◆ **Requirements**:
Exactly reproduce each entry, leaving out nothing.

◆ **Given records**:
---

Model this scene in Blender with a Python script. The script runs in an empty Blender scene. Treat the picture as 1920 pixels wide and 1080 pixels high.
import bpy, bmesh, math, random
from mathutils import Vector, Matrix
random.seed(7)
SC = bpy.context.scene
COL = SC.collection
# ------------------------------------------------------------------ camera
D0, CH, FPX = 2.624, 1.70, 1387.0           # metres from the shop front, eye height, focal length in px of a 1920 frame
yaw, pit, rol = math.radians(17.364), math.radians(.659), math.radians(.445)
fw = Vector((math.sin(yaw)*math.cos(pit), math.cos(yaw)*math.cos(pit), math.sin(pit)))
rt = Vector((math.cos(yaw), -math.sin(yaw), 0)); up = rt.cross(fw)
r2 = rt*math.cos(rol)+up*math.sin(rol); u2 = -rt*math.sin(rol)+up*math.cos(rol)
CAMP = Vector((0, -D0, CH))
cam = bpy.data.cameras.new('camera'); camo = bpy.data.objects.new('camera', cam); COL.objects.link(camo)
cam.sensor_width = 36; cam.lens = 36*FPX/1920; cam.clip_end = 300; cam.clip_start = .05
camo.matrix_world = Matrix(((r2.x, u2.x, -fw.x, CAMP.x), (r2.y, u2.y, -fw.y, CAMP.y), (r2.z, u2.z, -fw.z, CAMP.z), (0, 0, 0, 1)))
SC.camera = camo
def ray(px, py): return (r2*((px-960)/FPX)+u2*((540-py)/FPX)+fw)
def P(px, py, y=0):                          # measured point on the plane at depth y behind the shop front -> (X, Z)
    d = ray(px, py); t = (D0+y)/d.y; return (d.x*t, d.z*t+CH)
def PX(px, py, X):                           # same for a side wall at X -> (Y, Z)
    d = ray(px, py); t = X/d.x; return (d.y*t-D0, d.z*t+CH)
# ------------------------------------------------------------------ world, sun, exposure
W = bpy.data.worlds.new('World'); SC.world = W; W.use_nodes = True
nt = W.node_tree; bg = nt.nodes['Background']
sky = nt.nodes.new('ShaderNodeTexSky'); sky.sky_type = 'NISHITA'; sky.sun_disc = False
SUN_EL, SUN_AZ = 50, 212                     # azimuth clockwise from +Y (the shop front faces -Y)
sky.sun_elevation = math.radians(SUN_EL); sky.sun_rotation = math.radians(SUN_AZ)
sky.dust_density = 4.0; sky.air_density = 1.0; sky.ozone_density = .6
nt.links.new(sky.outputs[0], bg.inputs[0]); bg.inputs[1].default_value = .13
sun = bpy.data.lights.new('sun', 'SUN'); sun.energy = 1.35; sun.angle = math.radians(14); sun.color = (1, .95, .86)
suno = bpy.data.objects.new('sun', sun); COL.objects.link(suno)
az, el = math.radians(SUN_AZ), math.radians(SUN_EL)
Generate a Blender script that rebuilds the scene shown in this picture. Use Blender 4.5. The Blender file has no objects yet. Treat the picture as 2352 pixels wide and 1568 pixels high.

---

◆ **Answer**:
Model this scene in Blender with a Python script. The script runs in an empty Blender scene. Treat the picture as 1920 pixels wide and 1080 pixels high.
import bpy, bmesh, math, random
from mathutils import Vector, Matrix
random.seed(7)
SC = bpy.context.scene
COL = SC.collection
# ------------------------------------------------------------------ camera
D0, CH, FPX = 2.624, 1.70, 1387.0           # metres from the shop front, eye height, focal length in px of a 1920 frame
yaw, pit, rol = math.radians(17.364), math.radians(.659), math.radians(.445)
fw = Vector((math.sin(yaw)*math.cos(pit), math.cos(yaw)*math.cos(pit), math.sin(pit)))
rt = Vector((math.cos(yaw), -math.sin(yaw), 0)); up = rt.cross(fw)
r2 = rt*math.cos(rol)+up*math.sin(rol); u2 = -rt*math.sin(rol)+up*math.cos(rol)
CAMP = Vector((0, -D0, CH))
cam = bpy.data.cameras.new('camera'); camo = bpy.data.objects.new('camera', cam); COL.objects.link(camo)
cam.sensor_width = 36; cam.lens = 36*FPX/1920; cam.clip_end = 300; cam.clip_start = .05
camo.matrix_world = Matrix(((r2.x, u2.x, -fw.x, CAMP.x), (r2.y, u2.y, -fw.y, CAMP.y), (r2.z, u2.z, -fw.z, CAMP.z), (0, 0, 0, 1)))
SC.camera = camo
def ray(px, py): return (r2*((px-960)/FPX)+u2*((540-py)/FPX)+fw)
def P(px, py, y=0):                          # measured point on the plane at depth y behind the shop front -> (X, Z)
    d = ray(px, py); t = (D0+y)/d.y; return (d.x*t, d.z*t+CH)
def PX(px, py, X):                           # same for a side wall at X -> (Y, Z)
    d = ray(px, py); t = X/d.x; return (d.y*t-D0, d.z*t+CH)
# ------------------------------------------------------------------ world, sun, exposure
W = bpy.data.worlds.new('World'); SC.world = W; W.use_nodes = True
nt = W.node_tree; bg = nt.nodes['Background']
sky = nt.nodes.new('ShaderNodeTexSky'); sky.sky_type = 'NISHITA'; sky.sun_disc = False
SUN_EL, SUN_AZ = 50, 212                     # azimuth clockwise from +Y (the shop front faces -Y)
sky.sun_elevation = math.radians(SUN_EL); sky.sun_rotation = math.radians(SUN_AZ)
sky.dust_density = 4.0; sky.air_density = 1.0; sky.ozone_density = .6
nt.links.new(sky.outputs[0], bg.inputs[0]); bg.inputs[1].default_value = .13
sun = bpy.data.lights.new('sun', 'SUN'); sun.energy = 1.35; sun.angle = math.radians(14); sun.color = (1, .95, .86)
suno = bpy.data.objects.new('sun', sun); COL.objects.link(suno)
az, el = math.radians(SUN_AZ), math.radians(SUN_EL)
Generate a Blender script that rebuilds the scene shown in this picture. Use Blender 4.5. The Blender file has no objects yet. Treat the picture as 2352 pixels wide and 1568 pixels high.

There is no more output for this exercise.